Workers who disclose information in the public interest are entitled to protection as whistleblowers – but what exactly qualifies as ‘information’ within the meaning of the Employment Rights Act 1996? The Court of Appeal has considered that issue in a guideline case.

A local education authority employee claimed to have suffered detrimental treatment as a result of making protected disclosures. She argued that a letter she had written to a superior, complaining that she had not been invited to attend a particular meeting, amounted to such a disclosure.
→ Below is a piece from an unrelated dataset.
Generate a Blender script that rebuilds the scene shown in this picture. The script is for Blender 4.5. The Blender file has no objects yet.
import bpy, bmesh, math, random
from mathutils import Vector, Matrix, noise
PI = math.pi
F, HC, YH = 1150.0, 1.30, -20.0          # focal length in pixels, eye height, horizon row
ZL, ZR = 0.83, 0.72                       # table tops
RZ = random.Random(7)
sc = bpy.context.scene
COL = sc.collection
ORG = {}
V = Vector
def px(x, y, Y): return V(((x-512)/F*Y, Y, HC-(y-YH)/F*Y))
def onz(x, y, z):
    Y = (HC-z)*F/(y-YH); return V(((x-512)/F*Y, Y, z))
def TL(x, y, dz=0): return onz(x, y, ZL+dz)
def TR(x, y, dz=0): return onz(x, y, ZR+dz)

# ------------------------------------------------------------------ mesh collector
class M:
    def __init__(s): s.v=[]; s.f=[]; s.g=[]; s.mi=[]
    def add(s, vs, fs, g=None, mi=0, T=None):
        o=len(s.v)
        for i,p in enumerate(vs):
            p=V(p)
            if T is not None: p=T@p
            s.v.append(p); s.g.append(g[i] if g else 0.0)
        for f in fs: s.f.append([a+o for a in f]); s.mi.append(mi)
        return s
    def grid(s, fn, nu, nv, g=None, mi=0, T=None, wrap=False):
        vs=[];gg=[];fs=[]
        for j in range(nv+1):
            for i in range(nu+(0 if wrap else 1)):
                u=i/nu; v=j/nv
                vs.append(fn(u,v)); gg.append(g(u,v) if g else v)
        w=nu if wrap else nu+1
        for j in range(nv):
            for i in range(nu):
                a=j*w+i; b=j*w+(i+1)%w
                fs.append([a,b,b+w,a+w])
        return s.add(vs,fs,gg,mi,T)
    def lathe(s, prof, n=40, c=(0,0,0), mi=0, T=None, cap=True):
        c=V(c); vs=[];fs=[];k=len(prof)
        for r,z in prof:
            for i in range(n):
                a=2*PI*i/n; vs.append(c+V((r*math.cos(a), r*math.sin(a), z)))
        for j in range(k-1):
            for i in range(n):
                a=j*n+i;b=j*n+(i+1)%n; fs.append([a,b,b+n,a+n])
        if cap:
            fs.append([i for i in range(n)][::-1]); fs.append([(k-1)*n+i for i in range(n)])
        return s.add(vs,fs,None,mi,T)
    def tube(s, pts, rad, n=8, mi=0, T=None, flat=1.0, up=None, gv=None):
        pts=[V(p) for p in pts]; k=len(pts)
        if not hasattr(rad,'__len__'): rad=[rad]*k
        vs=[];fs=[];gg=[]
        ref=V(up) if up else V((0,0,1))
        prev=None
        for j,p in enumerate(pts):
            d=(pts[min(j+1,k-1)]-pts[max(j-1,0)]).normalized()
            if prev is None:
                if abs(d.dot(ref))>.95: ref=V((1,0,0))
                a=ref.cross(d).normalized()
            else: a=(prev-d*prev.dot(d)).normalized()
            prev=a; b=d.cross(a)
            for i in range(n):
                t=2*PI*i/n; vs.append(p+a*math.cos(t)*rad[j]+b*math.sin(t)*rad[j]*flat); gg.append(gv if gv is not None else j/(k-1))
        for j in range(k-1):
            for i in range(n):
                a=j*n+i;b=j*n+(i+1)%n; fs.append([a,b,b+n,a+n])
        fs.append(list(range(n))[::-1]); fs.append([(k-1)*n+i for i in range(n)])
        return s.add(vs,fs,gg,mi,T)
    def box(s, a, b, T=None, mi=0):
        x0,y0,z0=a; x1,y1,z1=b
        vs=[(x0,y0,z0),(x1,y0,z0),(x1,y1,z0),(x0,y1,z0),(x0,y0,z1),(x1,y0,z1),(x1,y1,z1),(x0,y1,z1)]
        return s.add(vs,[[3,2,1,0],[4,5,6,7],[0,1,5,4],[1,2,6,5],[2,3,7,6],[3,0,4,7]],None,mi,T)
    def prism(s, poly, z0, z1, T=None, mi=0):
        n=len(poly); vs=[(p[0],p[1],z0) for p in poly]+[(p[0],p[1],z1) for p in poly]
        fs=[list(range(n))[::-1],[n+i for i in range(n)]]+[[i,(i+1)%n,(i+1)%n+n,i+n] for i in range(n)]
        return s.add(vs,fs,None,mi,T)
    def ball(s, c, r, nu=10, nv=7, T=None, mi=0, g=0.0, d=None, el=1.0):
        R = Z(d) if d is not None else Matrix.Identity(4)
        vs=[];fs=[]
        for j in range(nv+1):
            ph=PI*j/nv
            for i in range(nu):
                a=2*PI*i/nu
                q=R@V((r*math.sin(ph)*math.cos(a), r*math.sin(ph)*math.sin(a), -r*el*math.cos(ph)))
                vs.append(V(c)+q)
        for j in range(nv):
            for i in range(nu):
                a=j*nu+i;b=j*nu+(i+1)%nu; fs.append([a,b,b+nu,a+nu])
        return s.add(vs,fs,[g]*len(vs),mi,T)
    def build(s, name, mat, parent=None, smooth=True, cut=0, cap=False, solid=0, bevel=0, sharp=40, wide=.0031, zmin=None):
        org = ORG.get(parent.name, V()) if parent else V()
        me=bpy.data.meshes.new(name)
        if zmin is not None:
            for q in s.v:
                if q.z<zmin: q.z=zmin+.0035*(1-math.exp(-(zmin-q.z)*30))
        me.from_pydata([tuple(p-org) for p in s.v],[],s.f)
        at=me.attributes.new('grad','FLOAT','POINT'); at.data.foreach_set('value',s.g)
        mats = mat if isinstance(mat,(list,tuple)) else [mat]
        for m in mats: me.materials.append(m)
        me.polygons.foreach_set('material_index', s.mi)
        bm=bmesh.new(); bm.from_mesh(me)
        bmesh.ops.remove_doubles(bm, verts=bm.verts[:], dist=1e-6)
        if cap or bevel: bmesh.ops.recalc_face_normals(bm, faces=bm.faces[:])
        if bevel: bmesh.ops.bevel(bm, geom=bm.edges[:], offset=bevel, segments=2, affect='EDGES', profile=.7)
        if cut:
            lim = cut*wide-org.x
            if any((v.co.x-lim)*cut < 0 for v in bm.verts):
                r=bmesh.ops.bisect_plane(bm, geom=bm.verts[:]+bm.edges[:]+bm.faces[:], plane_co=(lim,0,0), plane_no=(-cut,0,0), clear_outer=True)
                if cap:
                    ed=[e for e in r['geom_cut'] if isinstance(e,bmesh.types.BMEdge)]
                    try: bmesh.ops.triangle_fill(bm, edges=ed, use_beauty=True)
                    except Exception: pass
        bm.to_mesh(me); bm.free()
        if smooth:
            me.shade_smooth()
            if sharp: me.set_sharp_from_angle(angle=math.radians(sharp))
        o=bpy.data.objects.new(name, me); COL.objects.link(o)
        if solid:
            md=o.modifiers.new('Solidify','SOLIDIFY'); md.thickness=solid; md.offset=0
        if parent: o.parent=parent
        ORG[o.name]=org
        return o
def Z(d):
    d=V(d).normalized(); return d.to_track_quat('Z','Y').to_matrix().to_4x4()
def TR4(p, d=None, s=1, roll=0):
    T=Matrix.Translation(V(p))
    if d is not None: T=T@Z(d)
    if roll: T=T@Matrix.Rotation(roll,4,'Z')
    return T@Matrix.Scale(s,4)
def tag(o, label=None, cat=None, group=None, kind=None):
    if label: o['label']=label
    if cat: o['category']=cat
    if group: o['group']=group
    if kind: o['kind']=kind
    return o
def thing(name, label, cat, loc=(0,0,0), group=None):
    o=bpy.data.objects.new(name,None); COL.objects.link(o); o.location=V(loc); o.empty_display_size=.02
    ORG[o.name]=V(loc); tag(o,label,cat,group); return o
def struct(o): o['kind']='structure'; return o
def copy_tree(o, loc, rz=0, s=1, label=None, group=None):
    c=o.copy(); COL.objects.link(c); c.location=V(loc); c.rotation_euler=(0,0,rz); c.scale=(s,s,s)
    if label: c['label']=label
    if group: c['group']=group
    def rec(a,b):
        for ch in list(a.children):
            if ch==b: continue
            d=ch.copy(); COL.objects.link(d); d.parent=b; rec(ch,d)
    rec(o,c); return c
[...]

However, in dismissing her challenge to a ruling of the Employment Appeal Tribunal (EAT) to like effect, the Court found that, although the letter contained an allegation of mistreatment, it did not include the minimum factual content required for it to be described as information.

An email that the woman had sent to a human resources officer, in which she said she had reported a safeguarding issue to a colleague but had not received a satisfactory response, did provide information. However, it could not found a whistleblowing claim in that it did not tend to show that a person had failed, was failing, or was likely to fail, to comply with a legal obligation.

The employee previously had her unfair dismissal claim upheld by an Employment Tribunal (ET) on the basis of a failure to consult with her. However, she was awarded no compensation after the ET found that she would have been made redundant in any event. Her claim that she had been automatically unfairly dismissed due to whistleblowing activities failed.